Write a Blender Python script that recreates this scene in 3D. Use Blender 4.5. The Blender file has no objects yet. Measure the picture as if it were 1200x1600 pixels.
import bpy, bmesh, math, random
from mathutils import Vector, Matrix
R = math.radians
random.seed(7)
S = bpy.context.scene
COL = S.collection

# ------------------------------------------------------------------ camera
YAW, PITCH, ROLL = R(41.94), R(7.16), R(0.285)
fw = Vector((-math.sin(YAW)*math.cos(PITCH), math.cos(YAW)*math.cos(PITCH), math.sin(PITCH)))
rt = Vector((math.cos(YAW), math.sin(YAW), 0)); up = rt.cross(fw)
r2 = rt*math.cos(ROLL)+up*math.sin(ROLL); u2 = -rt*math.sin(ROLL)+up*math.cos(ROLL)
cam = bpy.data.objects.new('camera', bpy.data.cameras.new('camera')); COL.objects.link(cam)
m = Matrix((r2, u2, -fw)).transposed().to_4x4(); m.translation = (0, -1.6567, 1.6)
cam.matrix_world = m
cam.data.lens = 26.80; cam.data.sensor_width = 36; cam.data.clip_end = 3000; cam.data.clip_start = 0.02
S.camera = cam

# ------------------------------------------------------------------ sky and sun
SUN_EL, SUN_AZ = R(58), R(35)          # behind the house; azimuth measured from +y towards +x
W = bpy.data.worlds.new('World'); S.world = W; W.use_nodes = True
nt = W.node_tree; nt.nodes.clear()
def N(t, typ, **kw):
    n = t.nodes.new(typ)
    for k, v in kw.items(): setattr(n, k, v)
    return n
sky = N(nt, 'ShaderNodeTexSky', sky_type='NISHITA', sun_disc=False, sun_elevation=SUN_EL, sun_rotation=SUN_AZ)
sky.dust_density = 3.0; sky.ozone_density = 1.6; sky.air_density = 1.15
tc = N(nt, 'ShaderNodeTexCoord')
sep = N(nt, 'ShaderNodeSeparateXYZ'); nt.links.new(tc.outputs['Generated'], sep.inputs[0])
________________
**Task prompt:**
Scan the data above; copy every line where "scene" appears.

**Finished task:**
Write a Blender Python script that recreates this scene in 3D. Use Blender 4.5. The Blender file has no objects yet. Measure the picture as if it were 1200x1600 pixels.
S = bpy.context.scene